Entra nel vivo l’edizione 2019 del Terra di Siena Film Festival e conferma l’energia dell’inossidabile (ed elegantissima, ieri sera al cinema Nuovo Pendola) madrina della manifestazione Maria Pia Corbelli che riesce ogni anno ad avere la giusta intuizione per i prodotti di qualità.
Ne è stata conferma ‘Lettera H’, regia di Dario Germani (nella foto, a destra insieme agli attori Marco Aceti e Giulia Todaro), una produzione coraggiosa di Tonino Abballe che ha messo in evidenza le migliori qualità del regista, del cast e dei tecnici mossi empaticamente da una vicenda che solo con il cuore può essere raccontata. Un vero e proprio lavoro corale che contribuisce a un risultato finale molto buono che prende lo spettatore e lo trascina direttamente dentro agli stati d’animo dei protagonisti. Per ottenere certi finali, il merito va senza dubbio alle capacità messe in campo, dagli effetti speciali curati da Sergio Stivaletti fino a quelli visivi di Luca Saviotti passando per la sceneggiatura di Andrea Cavaletto e la produzione di Abballe.

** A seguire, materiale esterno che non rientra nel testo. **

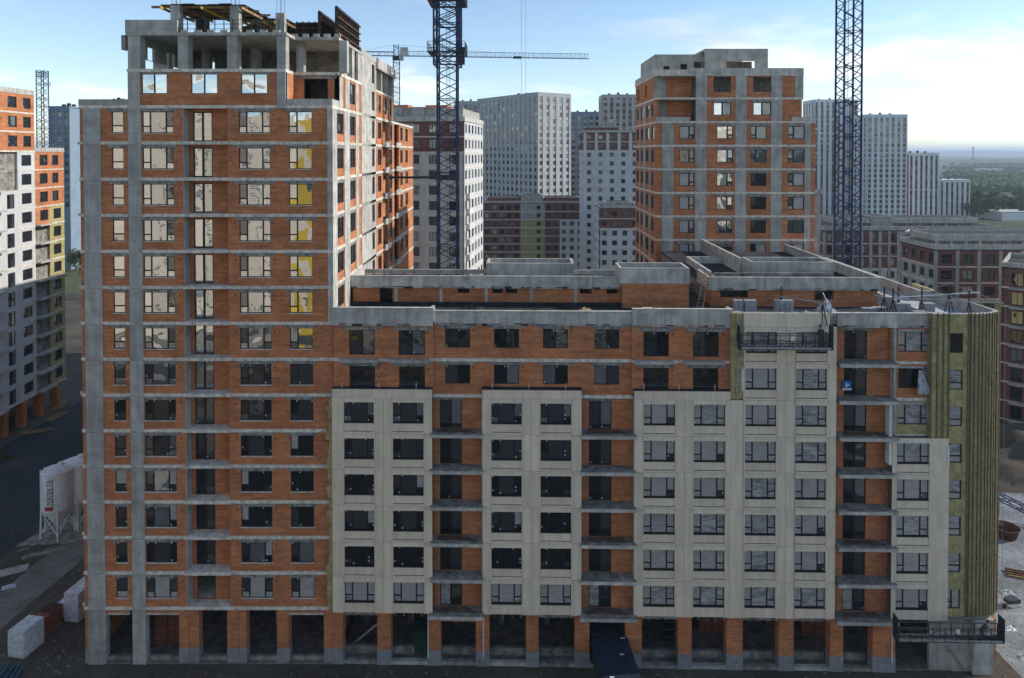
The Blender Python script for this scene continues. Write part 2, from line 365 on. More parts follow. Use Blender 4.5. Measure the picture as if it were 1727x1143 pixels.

Una botta di adrenalina. Il film, diretto da un ottimo Dario Germani e con due protagonisti – Marco Aceti e Giulia Todaro – intensi fino alla fine, è liberamente ispirato alle vicende del Mostro di Firenze. Di qui il titolo che evoca i famigerati proiettili della Calibro 22 utilizzati dal killer delle coppiette. E guardando soltanto di sbieco a uno dei grandi misteri italiani ancora irrisolti, il film si scioglie a un ritmo scandito dai battiti del cuore, prima lenti e poi veloci, poi ancora lenti, consapevoli della fine. Un colpo di quelli da far assorbire lentamente, altrimenti si rischia di farsi male tanto si è trascinati nel vortice della narrazione.
Katiuscia Vaselli
Il grande pregio del film di Dario Germani è quello di essere riuscito a trasmettere, come nessuno prima d’ora, l’incredulità, la perfetta sensazione di un incubo sospeso tra sogno e realtà, il terrore che scala in paura per ripresentarsi in allucinazioni di pre-morte. Della vicenda ‘Mostro di Firenze’ neppure l’ombra se non in un rimando al 1974, a quella fiat 127 che, mezzo dell’orrore, prende vita condizionando una mente di per sé già malata. Neppure le escissioni hanno un chiaro richiamo al Mostro, ottenuto il feticcio lo si abbandona facendogli perdere qualsiasi significato. Il film Lettera H vince comunque perché, in una storia che si lascia solo sfiorare dalla reale psicopatologia del serial killer delle coppiette, riesce a far comprendere il lato più trascurato della vicenda del mostro: gli attimi di sconcertante terrore quando capisci di perdere la vita senza sapere perché. Dario Germani regala al pubblico momenti di vera paura suggellati in positivo dalla forza orgogliosa di una vittima che invocando la madre uccide ‘il mostro’ prima che accada qualsiasi altra cosa.